Tuesday, April 7, 2015

Stations of the Resurrection: Station Two; Empty Tomb


Stations of the Resurrection
By
Raymond Chapman

Station Two

Empty Tomb

V         We adore thee O Christ and we bless thee

R.        Because by thy glorious Resurrection thou has given life to the world.

They found the Stone rolled away from the tomb, but when they went in, they did not find the body. (Luke 24:2-3)

His friends had sorrowfully laid in the tomb a body broken with suffering and certified as dead. Now the morning brought a new realization that this had not been the end. The stone that had closed upon their hope had opened upon a hope greater than they had ever known.

We give thanks for the unexpected joys of life; for the solution of problems that seemed insoluble, for the disappearance of fears and anxieties; for the renewal of hope that has been lost in despair; for the opening of new ways in God’s purpose for us.

We give up too easily; we fear every setback is a disaster; we are anxious for a future we think we can foresee and understand. Help us to trust from day to day and to find the way to new endeavor in each apparent failure

V         Christ is risen.
R         He is risen indeed.
V         Let us bless the Lord.
R         Thanks be to God.

That mooring, everyone was thinking about a corpse. Some were thinking good riddance, some were mourning for a cruel, incurable loss. There was nowhere else for friends to go; only to look again, with worn with weeping, at the place of sorrow. But the end was the beginning.
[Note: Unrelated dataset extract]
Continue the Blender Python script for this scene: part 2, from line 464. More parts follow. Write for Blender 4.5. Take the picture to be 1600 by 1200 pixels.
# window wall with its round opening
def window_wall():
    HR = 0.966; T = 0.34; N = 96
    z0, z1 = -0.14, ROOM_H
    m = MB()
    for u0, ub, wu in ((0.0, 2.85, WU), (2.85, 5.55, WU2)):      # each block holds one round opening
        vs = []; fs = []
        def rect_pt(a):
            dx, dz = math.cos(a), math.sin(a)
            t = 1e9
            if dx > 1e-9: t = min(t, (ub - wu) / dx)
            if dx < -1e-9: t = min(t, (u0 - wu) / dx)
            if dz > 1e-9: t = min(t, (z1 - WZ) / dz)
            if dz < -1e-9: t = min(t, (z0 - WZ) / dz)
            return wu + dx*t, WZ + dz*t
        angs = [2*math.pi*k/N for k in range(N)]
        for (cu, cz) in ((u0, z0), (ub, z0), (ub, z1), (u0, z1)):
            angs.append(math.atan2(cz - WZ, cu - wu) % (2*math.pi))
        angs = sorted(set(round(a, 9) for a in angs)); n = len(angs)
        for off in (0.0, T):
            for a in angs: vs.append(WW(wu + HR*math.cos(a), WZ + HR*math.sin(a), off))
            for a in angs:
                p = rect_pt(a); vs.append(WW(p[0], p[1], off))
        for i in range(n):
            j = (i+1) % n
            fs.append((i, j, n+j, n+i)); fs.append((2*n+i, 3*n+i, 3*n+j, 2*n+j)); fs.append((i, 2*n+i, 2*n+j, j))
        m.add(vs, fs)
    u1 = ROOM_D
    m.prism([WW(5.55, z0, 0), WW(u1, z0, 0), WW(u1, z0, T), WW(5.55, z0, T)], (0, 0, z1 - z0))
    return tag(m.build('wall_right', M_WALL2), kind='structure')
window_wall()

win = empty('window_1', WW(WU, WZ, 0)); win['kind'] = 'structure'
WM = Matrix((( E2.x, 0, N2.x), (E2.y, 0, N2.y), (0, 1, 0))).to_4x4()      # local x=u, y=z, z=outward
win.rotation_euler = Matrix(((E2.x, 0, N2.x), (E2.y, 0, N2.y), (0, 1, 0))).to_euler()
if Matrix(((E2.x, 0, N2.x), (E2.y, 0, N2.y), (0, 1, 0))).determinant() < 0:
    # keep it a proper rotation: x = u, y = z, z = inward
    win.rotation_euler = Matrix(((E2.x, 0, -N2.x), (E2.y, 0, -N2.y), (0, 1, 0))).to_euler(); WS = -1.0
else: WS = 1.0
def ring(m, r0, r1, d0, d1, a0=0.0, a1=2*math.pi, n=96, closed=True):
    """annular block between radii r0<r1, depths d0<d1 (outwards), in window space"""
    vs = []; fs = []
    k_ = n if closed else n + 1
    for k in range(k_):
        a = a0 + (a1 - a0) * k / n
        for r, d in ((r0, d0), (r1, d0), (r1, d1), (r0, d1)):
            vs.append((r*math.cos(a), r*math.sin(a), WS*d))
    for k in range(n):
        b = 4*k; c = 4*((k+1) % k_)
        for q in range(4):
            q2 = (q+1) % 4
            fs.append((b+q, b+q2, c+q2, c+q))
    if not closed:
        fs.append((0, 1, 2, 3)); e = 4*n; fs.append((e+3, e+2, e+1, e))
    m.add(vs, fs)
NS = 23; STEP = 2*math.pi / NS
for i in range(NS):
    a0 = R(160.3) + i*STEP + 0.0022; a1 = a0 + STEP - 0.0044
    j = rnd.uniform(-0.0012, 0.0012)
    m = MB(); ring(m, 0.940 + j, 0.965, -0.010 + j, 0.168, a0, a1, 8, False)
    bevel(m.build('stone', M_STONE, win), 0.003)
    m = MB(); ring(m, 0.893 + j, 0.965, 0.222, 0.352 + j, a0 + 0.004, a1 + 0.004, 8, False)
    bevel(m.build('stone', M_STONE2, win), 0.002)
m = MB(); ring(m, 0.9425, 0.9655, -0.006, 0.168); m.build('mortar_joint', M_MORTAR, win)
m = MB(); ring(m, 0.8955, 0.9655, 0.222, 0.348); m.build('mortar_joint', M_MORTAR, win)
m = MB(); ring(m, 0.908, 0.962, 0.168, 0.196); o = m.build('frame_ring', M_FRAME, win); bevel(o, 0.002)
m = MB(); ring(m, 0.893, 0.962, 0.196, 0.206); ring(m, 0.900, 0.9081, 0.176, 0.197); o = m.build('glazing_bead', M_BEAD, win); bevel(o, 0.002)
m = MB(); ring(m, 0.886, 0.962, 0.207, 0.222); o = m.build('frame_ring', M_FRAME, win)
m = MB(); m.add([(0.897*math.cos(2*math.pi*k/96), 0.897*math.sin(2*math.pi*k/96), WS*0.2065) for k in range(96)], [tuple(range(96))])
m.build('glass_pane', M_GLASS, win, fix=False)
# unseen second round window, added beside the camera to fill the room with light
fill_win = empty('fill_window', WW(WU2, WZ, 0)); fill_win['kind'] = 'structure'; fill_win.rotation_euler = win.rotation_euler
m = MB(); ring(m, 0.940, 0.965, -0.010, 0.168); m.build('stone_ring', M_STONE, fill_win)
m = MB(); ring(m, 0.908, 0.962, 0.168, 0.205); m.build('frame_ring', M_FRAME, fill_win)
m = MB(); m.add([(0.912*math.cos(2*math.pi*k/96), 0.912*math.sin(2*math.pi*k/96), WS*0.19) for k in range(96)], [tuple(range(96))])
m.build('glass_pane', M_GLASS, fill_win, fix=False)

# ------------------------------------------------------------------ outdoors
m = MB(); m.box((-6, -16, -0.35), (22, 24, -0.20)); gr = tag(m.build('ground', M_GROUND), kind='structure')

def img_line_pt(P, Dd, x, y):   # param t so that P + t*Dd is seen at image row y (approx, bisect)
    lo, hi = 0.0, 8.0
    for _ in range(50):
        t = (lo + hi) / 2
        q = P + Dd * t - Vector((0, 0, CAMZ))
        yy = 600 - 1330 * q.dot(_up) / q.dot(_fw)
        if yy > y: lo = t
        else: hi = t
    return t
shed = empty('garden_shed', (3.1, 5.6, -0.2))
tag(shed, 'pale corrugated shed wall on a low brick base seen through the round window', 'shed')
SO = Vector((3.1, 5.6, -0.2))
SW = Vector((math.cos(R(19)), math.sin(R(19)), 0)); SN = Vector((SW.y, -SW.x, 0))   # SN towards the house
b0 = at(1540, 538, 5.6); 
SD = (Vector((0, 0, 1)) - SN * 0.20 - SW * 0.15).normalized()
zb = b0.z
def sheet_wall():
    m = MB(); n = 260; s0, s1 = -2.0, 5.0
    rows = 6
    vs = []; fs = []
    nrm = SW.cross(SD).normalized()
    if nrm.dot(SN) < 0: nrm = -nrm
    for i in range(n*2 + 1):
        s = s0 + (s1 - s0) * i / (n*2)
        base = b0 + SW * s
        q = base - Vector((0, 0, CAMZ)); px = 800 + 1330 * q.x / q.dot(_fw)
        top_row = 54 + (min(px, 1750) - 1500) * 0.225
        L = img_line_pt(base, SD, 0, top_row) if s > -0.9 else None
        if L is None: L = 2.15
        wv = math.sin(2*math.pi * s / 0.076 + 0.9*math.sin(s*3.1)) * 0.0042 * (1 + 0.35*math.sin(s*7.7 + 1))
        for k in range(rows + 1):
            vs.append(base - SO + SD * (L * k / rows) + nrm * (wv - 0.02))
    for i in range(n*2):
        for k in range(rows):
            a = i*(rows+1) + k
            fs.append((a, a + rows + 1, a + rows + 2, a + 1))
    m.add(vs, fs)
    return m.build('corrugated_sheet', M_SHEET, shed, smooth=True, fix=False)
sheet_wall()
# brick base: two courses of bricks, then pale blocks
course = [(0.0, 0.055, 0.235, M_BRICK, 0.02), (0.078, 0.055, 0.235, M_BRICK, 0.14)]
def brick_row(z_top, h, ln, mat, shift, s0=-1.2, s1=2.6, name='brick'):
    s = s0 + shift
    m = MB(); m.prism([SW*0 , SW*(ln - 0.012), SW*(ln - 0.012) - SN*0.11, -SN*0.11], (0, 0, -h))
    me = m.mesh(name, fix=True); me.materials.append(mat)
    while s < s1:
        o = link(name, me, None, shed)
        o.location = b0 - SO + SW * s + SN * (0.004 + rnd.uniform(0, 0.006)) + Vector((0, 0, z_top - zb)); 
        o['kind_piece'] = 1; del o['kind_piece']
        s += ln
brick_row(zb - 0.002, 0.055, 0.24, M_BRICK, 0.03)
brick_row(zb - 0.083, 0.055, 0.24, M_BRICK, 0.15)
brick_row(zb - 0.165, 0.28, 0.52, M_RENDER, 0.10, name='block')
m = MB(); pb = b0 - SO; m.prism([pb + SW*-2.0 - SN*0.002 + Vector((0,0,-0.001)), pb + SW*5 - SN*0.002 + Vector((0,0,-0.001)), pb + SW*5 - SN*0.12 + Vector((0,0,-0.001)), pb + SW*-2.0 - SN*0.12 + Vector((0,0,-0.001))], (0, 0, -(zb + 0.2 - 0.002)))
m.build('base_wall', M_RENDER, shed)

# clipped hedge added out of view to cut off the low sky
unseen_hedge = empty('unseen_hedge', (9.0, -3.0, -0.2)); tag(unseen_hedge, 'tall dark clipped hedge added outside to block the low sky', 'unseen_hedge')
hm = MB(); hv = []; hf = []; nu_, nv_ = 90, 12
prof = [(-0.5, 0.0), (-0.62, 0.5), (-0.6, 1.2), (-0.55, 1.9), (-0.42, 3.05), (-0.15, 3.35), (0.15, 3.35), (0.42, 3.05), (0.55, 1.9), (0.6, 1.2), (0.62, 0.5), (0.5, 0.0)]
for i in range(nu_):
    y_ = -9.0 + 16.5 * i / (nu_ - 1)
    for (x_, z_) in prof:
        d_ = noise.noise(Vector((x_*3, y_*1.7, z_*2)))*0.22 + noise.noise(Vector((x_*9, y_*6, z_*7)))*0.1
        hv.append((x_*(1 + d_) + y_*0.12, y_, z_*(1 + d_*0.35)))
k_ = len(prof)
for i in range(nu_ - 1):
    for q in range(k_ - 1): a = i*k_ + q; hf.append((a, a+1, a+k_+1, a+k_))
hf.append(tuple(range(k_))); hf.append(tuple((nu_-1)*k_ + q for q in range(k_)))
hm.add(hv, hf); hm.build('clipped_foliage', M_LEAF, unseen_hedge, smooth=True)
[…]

That emptiness, the sight of nothing where there should have been something, was anew sight of reality. People were puzzled then and the mystery has never gone away. How can we comprehend and explain mere emptiness, when it is emptiness full of hope? When the power of life is so giving and yet so demanding, it is more comfortable to think about ways in which a dead body may be lost. But the comfort that God gives is not the coziness of the familiar.

Can an empty place, a vacant hollow, be the source of new hope? Graves are places of despair, corruption, and superstitious fears. There was no witness of the moment when death was overcome and turned to life, when a dead body became a risen one. This was not Lazarus, a widow’s son, a little girl waking up to go on living again. No human eyes could look upon the strangest, holiest place in all the world in its wonder – only in its emptiness.

The Cross for ever stands to mark the great price of our redemption: the Tomb forever lies open to declare our entry into eternal life.

Risen Lord, keep me and all who believe form living with the dead, the vanished years, the dry bones of time.

 

 Risen Lord, clear out from my soul al that would decay and turn to corruption, darkening the light within/


Risen Lord, whenever it seems that nothing id left, show me that there is so much still to come.